Cantrip damage gets no stat bonus to damage for starters.
Cantrips still require a to-hit, or a save.
Your Fireball has a save for half and you only have 1 of them.

The ranger isn't great, but you're really comparing apples to oranges here.
 


Personally, I agree with Sancrosact for two reasons.

First, feats are optional. Just like multiclassing. We could discuss how level dips might make one subclass super-awesome, or not, but they are options. Comparing the baselines is what you are supposed to do (IMO). In addition, to the extent that feats are a problem, they are exceptionally easy to modify or remove (since they are optional); not so much with core class abilities.

Second, I don't use feats. And since the world revolves around me, that's kind of important. Jus' sayin'.

Exactly right, and worded better than I did. When evaluating something like subclasses, you need to do a direct comparison. Doing things like, "Well, with this race, and a few dips into this other class, and taking these feats..." doesn't help any because it's just convoluted data samples. You gotta start at the baseline first.
 

I suppose you can choose to not accept it, but it's the accurate way to go. Much like doing math with fractions. You get rid of all common denominators.
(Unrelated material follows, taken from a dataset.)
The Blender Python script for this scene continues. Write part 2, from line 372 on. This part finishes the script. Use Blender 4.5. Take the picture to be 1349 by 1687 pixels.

But even outside of that, when evaluating subclasses, it's just bad methodology to selectively include optional factors. You won't have any reliable data to evaluate. For example, when the design team went and balanced the classes, they have a requirement "not all tables will be using feats". Therefore, in order to achieve their goal, they would have to balance the classes without feats being factored in. If you have subclasses that have large swings in their power level depending on if a feat was selected or not, that fails the overall goal.
But isn't the very problem that there ARE subclasses in the game that do swing wildly in power depending on whether or not feats are allowed? I mean, if you want to argue "The designers should design classes to balance without feats, and let the chips fall where they may if feats are turned on," that's fine, and a cogent argument, but anyone doing analysis of the game as it is currently played has to point out that the beastmaster scales poorly with the popular weapon feats that a hunter ranger excels with.